As every enemy America has gone to war against since Vietnam has tried to do, the goal of our adversaries is not outright "victory," but rather exhausting America politically. Enduring the titanic blows by the U.S. and Israel while hunkering down and surviving is Iran's primary objective now.
"The regime’s main goal is to prolong the war, widen its economic consequences, and create pressure on global markets and Western public opinion," writes Golkar. In that vein, the Democrats and the left are the regime's best friends.
For the Islamic Republic, then, the real battlefield is not only in the sky or at sea. It is also in the streets, in the media, and in the minds of both supporters and opponents. This is why survival has both military and political meanings. That is also why the regime is more focused on preserving the perception that it remains sovereign, feared, and unavoidable than on any other single objective.
This is especially important under the leadership of Mojtaba Khamenei. If he remains in power and the regime survives, it will present itself as having passed the test. The destruction of factories, ports, refineries, and civilian life will be treated as an acceptable price for the preservation of velayat-e faqih, the guardianship of the jurist. In the ideological logic of the Islamic Republic, the country may bleed, but the regime must live.

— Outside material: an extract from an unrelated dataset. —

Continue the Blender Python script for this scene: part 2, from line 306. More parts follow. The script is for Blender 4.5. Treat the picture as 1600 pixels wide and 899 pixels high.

"This is the essence of asymmetric war as Ayatollahs and their IRGC bodyguards understand it," writes Golkar. "Keep the coercive core intact, terrorize your people, and declare victory simply because you are still there.'
Being "there" might seem a very small victory. But once the Democrats start the drumbeat of "failure" because the regime is still intact, it will seem like a humiliating defeat.
Just as the Democrats hope it will be seen.